Sunday, August 23, 2009

Truth Part I

Gram often talks about her childhood. Through the years, she has brought a smile to my face as she fondly remembers different things that helped shape her into the woman she is today. It had seemed to me that Gram must have had an idyllic childhood from the way she talked, so I was surprised in my early twenties to learn that my Gram had come from a broken home. She had even been separated from the rest of the family for a while as a great-aunt offered to help by taking her in. Those were especially trying times, but, even as a child, Gram has spoken of a relationship with Jesus, which saw her through her loneliness. She matter-of-factly told me that He became her friend and confidant.

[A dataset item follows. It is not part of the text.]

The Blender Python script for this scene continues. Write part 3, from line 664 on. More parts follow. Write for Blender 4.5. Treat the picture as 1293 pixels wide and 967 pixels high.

She never felt that she was alone because He was always there. Even tonight, she quoted Matthew 28:20b Lo, I am with you alway, even unto the end of the world. To have that certainty and knowledge deep down inside, especially as a young child, is something that is rare. In the past I have also heard Gram say, God said it, I believe it, that settles it. We could all learn from that simplistic, yet profound motto.

Gram often thought of her four sisters and one brother when she lived away from home, and waited for the day when she would be reunited with them. She also loved and missed her mother very much. She told me that her mother once sat all six of her children down and said, "Our relationships will be built on truth. Everything I say to you will be the truth, and if I ever learn that something I tell you was in error, I will come back to you and correct it. I will also apologize to you, so you know that you will always be able to trust me."

Truth and trust go hand in hand. Some of the least trusting people in the world today are the ones who have learned that they can not depend on receiving the truth from others. There is another motto - Fool me once, it's your fault. Fool me twice, it's my fault. We are programmed to be suspicious.

What a different world it would be if we could trust the "truth" of others. Truth is not relative, it is absolute. Jesus said, "I am the way, the truth and the life: no man cometh unto the Father but by me".

Even though we may come from broken homes, or have learned that people here on earth can disappoint us with broken promises, untruths, half-truths or white lies, we can trust the Only One who is truth. And by the way, if it isn't all truth, it isn't the truth at all, so a "white lie" is just a "lie of a different color".

I wonder what an amazing difference we would make to the next generation and the future in general if each one of us sat our children down to tell them the words that Gram's mother said to her as a child. I believe in my heart that we would not only be nurturing an honest future generation, but we would also be bringing up our children to be trusting individuals. How much easier would it be for our children to trust HIM when they know they can trust us?